Criminal (In)Justice: A Critical Introduction, Second Edition

  • Time frame: Approximately 30 Minutes
  • Setting: Online or face-to-face
  • Learning Objective 7.2: Describe the major forms of excessive force and racial profiling
  • Source: Chapter 7 from  Criminal (In)Justice: A Critical Introduction, 2e
    by Aaron Fichtelberg
 

While there are plenty of cases of overt racial profiling, one of the subtlest types of racial bias in policing is one that the officer isn’t even aware of. These biases, sometimes called unconscious biases or implicit biases, do not depend on the officer holding racist views or racist suspicions about Black people or other people of color. Rather, implicit bias studies show that sudden reactions, such as when an officer is faced with an attacker, can reveal secret prejudices that the officer holds. In timed tests with subjects who were expected to react as quickly as possible, giving them no time to reflect on their attitudes, psychologists have shown that officers are quicker to assume that Black people are armed and dangerous than are white people (Correll et al., 2007).

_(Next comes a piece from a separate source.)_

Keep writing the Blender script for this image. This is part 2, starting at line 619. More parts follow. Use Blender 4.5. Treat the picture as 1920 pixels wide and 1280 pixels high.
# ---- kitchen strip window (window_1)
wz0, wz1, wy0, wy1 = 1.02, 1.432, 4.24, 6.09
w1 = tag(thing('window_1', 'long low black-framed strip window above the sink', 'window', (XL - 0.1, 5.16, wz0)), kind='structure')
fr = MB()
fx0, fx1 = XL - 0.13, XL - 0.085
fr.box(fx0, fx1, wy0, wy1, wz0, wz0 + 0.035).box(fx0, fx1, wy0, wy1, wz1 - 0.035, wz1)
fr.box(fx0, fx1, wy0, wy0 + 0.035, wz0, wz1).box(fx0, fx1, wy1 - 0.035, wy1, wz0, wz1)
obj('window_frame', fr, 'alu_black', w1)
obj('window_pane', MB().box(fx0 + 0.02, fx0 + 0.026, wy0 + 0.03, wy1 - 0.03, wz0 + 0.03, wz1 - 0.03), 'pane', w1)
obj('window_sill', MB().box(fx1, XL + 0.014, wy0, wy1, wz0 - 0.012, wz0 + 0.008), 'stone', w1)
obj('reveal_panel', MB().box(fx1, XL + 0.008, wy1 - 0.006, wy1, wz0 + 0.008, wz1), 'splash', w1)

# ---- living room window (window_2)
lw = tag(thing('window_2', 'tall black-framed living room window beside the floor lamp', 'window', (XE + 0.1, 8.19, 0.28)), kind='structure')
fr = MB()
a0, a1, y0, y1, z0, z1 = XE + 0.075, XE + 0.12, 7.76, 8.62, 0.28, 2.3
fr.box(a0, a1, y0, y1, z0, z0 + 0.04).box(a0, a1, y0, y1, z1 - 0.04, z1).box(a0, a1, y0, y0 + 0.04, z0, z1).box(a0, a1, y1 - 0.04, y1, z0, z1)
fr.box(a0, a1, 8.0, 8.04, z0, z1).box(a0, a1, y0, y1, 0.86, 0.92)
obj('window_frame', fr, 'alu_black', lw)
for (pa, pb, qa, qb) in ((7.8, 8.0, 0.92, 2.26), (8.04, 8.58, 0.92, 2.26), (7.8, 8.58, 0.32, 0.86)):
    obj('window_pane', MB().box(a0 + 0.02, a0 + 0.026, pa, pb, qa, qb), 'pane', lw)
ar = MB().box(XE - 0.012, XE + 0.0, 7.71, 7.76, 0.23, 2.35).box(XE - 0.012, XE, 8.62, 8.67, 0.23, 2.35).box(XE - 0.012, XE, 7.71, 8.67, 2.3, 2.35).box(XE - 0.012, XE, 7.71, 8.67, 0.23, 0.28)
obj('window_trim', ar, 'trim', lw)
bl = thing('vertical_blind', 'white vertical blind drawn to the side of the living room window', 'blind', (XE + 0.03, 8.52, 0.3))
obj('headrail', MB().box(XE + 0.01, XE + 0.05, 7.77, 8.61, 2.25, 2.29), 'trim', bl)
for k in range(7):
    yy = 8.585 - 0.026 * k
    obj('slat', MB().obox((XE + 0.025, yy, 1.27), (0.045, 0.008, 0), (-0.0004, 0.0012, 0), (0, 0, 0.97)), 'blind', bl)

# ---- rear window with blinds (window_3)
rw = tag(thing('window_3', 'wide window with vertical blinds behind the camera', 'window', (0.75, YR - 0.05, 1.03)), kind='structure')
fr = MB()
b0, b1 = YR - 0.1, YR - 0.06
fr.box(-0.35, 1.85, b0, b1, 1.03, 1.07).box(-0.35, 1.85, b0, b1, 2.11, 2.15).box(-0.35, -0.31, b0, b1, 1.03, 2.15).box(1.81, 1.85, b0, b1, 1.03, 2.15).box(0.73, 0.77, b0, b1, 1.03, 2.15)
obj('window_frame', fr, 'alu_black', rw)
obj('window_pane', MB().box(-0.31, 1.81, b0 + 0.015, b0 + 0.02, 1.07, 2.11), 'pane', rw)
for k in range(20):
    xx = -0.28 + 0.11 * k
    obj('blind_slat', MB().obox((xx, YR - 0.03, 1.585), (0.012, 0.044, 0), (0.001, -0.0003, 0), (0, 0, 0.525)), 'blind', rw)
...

Unconscious or implicit biases take over in these situations, and officers unknowingly decide that a Black person is threatening and not a white person. Equally important, these biases are not unique to police officers. We all have some unconscious biases that shape how we interact with others, especially other people who are from different racial or ethnic backgrounds. In a country like America, where there is a great deal of racial segregation and cultural stereotypes in the media, it only makes sense that many of us hold racial prejudices that we’re unaware of, regardless of how “un-racist” we might like to think we are. White Americans may assume that Latino people are immigrants when they may have lived in the United States since before it even existed, or white Americans might assume that Native Americans have alcohol problems or engage in other types of antisocial behavior. Police are, of course, as much as anybody else likely to hold these stereotypes. While it’s not clear what the significance of this is for understanding the nature of racial profiling, powerful data shows how complicated and deeply rooted racial prejudice is in policing and across America more broadly.

While it is not a “trigger-based” study, you can take an online test of your own unconscious racial biases at www.understanding prejudice.org and see how you compare to others.

  1. How did you do on this test? 
  2. Does it make you think differently about your own assumptions about race? Do you think that there might be ways to address such unconscious biases?